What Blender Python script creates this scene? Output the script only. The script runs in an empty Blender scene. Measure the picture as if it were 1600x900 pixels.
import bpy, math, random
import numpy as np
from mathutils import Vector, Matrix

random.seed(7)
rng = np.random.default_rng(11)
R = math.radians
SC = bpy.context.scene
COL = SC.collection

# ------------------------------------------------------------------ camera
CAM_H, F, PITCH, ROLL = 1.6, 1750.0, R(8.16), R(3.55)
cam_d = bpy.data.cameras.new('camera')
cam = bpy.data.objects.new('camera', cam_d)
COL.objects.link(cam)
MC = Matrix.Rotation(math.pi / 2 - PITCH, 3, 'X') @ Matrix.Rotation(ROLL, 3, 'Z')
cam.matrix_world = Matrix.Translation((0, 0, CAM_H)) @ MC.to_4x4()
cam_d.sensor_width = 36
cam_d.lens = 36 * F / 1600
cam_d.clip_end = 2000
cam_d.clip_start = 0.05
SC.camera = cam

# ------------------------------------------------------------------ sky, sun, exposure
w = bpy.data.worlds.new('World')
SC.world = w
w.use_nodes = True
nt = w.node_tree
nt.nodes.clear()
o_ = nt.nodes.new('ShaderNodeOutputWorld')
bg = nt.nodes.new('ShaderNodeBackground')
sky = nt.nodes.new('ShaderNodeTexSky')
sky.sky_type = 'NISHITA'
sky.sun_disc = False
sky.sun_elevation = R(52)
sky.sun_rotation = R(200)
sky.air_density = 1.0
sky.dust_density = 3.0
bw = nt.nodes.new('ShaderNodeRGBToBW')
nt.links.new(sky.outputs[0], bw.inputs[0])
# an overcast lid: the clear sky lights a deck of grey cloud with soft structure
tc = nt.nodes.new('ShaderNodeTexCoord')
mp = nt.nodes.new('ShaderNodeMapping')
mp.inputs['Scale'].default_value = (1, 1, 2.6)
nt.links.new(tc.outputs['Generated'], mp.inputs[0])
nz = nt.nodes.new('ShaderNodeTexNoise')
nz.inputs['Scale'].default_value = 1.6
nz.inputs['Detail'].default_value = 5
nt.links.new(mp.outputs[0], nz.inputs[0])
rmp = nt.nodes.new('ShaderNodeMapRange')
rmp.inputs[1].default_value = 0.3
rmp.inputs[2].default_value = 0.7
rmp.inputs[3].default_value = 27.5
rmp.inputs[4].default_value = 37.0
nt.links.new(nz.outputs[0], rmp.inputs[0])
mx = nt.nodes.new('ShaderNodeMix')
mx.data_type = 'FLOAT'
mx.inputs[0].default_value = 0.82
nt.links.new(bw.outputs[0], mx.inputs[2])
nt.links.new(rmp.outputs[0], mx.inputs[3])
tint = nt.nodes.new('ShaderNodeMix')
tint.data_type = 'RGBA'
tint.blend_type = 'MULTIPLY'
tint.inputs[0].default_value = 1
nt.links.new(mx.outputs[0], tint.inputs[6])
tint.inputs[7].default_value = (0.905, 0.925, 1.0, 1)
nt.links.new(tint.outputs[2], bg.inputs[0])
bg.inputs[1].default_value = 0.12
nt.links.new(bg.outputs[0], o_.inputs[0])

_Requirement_
From the very first line of the data through the line with "COL = SC.collection" in it, please reproduce each line exactly and output nothing more.

_Result of this exercise_
What Blender Python script creates this scene? Output the script only. The script runs in an empty Blender scene. Measure the picture as if it were 1600x900 pixels.
import bpy, math, random
import numpy as np
from mathutils import Vector, Matrix

random.seed(7)
rng = np.random.default_rng(11)
R = math.radians
SC = bpy.context.scene
COL = SC.collection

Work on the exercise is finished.